Racial topics make American’s uncomfortable in general, and as a white woman I was in emotional turmoil reading through her verses. How can America still be so behind on such an important humanitarian aspect? And if the first part of the book was uncomfortable, the last half left my heart ripped wide open.

Rankine ties in poems covering widely broadcasted examples of injustice such as Selena Williams, Hurricane Katrina victims, Trayvon Martin, and more. These along with her own, situation after situation, leave the reader feeling gutted. Angry. Solemn. The truth that Rankine paints for us is this: American life is still a horror story for people of color. And I, heartbreakingly, agree. 

“And you are not the guy and still you fit the description because there is only one guy who is always the guy fitting the description.”

Excerpt from Stop-and-Frisk (situation 6 video)

Her work doesn’t explore her solutions of what we should or shouldn’t do to remedy this national problem. Instead, her work acts as a thesis proving that the problem exists. Because so many in our society deny the problems with racial injustices. The corresponding videos and added art imagery operated like references to her thesis. Situations like these are occurring frequently for all people of color. It isn’t just one jaded woman’s experiences seeking out pity. It’s a call to attention, and one would hope – to action. 

I was especially moved with the section that paired some of her poems with videography. You can access the videos, which also include some of her poems (read in the voice over) by clicking here. I highly recommend the one regarding Hurricane Katrina & another titled Situation 7.

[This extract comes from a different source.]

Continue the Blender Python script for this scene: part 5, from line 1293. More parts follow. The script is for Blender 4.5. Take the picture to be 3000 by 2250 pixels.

The saddest part of her collection for me, was that Citizen was published in 2014 yet our advancements on racial equality and elimination of discrimination have not made any improvements. Some could argue, we’ve even regressed. Society has continued to fixate over the argument of whether or not racial injustice is even true anymore (like what?!) instead of focusing attention to remedies, education, and enlightenment to the issues. A YA book called Dear Martin is a fictional novel exploring racial tensions in modern day America. The book’s author Nic Stone recently shared on her social media how exhausted she gets from defending the need for such a story in our schools. All American’s need to stop debating if these issues exists and start responding to counteract the culture currently in place. What does this look like? Discussion. Books like Citizen and Dear Martin that provide a platform for us to start the conversation.